Depending on who you ask, the growth stages businesses go through differ. Some people promote a growth cycle that contains five stages: existence, survival, success, take-off, and resource maturity.
Others suggest there are four stages: start-up, growth, maturity, and renewal/decline. A quick Google search will reveal plenty of other opinions about what exactly the growth phases businesses go through are.
What all these cycles have in common is they show a generalised version of how businesses grow. They also provide useful insights for business owners and managers who can look at the theories to gain insights into the types of challenges and opportunities their business may be about to face. This can be used alongside business growth measurements to help businesses prepare for the future.
The four stages of business growth
The four-stage theory splits growth into start-up, growth, maturity, and renewal/decline stages.
- In the startup phase, the company begins to find its place in the market. It needs to discover if there is room for its product or service and, if there is, what it needs to do to be successful. In this stage, companies generally have only a few employees who take on multiple roles. Challenges faced by companies during this phase include keeping hold of employees and making the best use of the limited cash available.

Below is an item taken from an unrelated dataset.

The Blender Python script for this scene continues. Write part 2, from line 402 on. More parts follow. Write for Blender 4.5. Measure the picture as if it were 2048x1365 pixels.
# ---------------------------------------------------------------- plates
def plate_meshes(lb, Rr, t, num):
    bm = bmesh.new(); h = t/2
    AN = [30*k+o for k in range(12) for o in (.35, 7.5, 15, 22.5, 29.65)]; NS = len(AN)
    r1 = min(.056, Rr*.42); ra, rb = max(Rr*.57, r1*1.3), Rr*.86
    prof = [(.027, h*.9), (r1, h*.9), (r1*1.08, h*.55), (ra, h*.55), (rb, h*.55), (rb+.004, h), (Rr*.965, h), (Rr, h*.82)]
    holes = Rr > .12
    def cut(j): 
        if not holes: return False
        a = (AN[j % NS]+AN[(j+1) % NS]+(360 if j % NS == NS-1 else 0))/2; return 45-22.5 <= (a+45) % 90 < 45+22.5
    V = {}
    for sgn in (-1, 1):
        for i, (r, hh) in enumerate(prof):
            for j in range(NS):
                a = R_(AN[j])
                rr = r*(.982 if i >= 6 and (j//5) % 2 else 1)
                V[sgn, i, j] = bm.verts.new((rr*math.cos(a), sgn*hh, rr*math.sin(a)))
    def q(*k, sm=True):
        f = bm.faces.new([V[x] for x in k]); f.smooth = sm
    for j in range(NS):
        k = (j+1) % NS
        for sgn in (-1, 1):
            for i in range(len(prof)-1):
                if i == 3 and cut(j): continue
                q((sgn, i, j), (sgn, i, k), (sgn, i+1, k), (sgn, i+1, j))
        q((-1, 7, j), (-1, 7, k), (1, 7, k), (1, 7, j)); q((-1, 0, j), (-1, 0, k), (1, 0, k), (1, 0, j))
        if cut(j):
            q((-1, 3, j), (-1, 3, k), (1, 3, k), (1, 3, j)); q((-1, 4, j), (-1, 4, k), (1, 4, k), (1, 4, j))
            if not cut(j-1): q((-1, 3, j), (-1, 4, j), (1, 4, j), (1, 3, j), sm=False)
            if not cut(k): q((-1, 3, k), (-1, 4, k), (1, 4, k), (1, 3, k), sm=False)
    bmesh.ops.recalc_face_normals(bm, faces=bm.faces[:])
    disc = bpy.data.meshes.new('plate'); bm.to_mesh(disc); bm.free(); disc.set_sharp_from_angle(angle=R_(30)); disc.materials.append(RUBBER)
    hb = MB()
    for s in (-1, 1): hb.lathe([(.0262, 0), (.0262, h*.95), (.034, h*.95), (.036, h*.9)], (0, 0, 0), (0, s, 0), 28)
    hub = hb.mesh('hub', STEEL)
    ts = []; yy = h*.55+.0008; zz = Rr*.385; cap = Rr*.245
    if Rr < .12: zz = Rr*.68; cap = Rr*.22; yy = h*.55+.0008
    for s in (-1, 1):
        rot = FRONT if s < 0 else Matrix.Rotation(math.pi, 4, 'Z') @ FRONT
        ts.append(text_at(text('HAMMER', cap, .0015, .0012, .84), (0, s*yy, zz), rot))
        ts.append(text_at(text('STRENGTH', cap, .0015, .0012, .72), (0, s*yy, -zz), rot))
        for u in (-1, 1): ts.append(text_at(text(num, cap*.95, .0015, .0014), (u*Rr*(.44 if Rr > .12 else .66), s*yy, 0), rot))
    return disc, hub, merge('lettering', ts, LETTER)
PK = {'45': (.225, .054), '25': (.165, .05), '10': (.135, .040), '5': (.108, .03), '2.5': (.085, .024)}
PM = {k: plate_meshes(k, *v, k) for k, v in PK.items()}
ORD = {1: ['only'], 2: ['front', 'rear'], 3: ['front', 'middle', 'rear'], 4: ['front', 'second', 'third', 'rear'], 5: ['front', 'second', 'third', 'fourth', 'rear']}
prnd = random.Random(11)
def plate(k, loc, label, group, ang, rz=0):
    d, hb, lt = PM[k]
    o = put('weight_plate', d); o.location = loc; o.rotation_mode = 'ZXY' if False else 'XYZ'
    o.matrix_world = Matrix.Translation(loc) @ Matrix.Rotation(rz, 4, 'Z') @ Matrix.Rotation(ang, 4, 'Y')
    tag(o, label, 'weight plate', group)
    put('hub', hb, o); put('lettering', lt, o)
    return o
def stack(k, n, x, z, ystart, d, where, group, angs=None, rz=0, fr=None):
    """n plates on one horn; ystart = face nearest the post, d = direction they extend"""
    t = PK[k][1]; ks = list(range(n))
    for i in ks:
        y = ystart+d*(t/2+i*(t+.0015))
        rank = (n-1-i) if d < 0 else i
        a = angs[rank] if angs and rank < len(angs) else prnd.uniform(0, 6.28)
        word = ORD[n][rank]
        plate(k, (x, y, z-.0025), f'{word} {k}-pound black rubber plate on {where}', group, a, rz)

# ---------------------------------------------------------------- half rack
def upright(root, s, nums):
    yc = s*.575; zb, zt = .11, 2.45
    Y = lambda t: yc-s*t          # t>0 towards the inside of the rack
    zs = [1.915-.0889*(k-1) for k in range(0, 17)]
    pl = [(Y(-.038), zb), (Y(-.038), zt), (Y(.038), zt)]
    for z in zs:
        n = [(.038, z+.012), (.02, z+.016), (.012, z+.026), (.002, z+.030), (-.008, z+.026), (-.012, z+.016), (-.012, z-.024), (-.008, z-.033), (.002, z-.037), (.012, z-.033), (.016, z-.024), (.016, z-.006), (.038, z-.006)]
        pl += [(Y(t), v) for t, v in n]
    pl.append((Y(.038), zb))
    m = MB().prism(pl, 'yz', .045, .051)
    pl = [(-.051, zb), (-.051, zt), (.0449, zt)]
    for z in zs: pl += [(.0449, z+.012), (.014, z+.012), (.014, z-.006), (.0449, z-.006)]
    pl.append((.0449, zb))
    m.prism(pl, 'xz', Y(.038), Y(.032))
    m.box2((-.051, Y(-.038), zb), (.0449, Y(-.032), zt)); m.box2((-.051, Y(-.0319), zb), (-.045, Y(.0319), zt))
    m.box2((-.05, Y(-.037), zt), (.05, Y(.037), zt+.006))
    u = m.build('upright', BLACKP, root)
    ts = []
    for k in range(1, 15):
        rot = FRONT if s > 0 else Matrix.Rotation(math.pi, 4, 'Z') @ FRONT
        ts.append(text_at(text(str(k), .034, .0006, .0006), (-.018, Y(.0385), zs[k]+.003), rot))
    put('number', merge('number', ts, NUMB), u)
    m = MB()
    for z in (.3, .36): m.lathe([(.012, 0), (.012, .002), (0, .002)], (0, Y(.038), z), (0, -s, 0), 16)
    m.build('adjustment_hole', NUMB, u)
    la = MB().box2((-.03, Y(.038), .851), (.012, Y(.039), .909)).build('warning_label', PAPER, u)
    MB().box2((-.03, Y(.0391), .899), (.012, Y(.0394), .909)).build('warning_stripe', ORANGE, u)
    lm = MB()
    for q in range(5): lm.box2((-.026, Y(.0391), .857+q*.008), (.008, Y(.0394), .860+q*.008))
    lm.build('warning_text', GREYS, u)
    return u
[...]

- When a company enters the growth stage it should have a solid business model and be working towards strengthening its market position. As the company grows, people must be hired to run the expanding sections of the business. The main challenge during this stage is balancing the increase in expenses required for growth with the still limited funds available.
- During the maturity stage, the company should be relatively stable. It should have procedures and teams in place that allow the business to run without too much input from the owner. The business should have plenty of cash allowing it to invest in opportunities such as new products or acquisitions. The main challenge is ensuring there is no complacency while staying ahead of competitors looking to disrupt the market.
- The renewal/decline stage is when stable businesses begin to see a decline in revenue. While it may not spell big trouble at first, at this point business owners should reinvest in the business to recement its market position, or, if the owners don’t have the motivation to do so, attempt to cash out before the situation worsens.